Bluewren Cantos is a most affecting book although it is not going to affect everybody. As I began by saying, it is one of those books which can make us experience the world more intensely simply by the recurring ways in which its poems celebrate our existence within the natural world. It’s that effect which helps to stave off potential problems. If parts can, when quoted out of context, occasionally sound like excerpts from a self-help book this is balanced by the sophistication of the poems which are always tense and alive as poems. My profoundest reservations – which are probably more specific to me than they would be to most readers – involve the cultural references which range from the Vedas, Upanishads and Bhagavad Gita of Hinduism, to Rumi, to the Buddha, to Japanese poets and so on – all the usual suspects, as they say.
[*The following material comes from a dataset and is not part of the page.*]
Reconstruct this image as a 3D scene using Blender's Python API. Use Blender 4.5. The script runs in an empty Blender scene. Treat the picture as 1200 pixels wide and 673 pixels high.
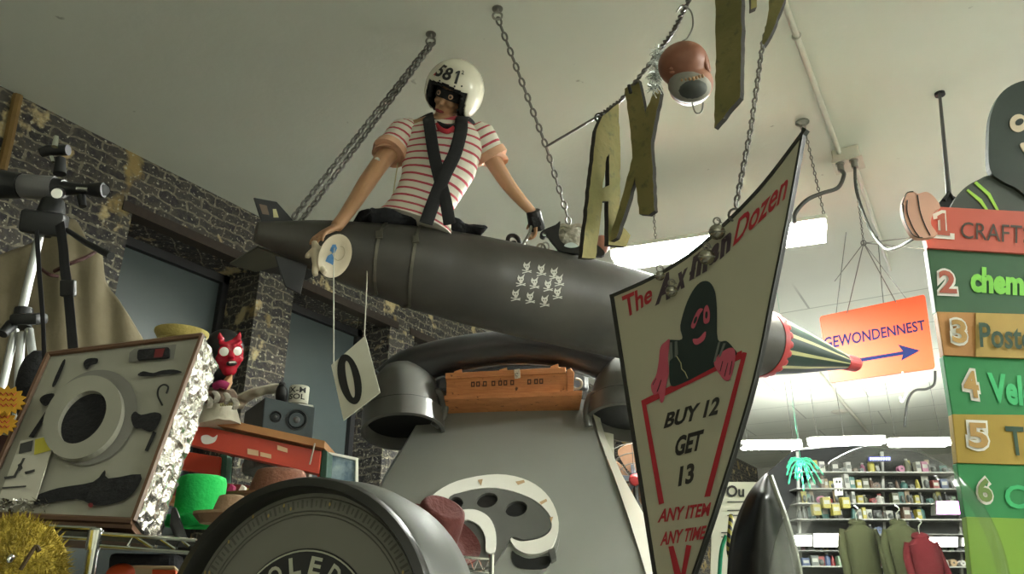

These aren’t vague or trivial references – I’m happy to believe that Tredinnick is deeply well read in all these works and that he might well want to mount the argument that there has been a religious response to the natural world which is probably coterminous with the human race itself and that he wants to tap into this response wherever possible. It’s just that they are so entirely conventional that they look like a cliche and references to them more like gestures than intellectual engagements. As I say, this might be a jaundiced response peculiar to me. Wordsworth – whose project wasn’t entirely dissimilar – made do without any such references and other poets (for example, Olson among his imaginary Mayans, Pound with his obscure medieval exemplars of good economic behaviour) have chosen specific, non-cliched cultures to draw sustenance from. A poem from Fire Diary contains a scene in which the poet’s daughter sitting in a yogic posture says to her brother,
Look at me, I’m praying, No he says, having none of this new age cant; you’re doing Kung-Fu.
I’m on the side of the boy here, and it’s comforting that Tredinnick knows how much the vague gestural cant of the new age needs to be avoided.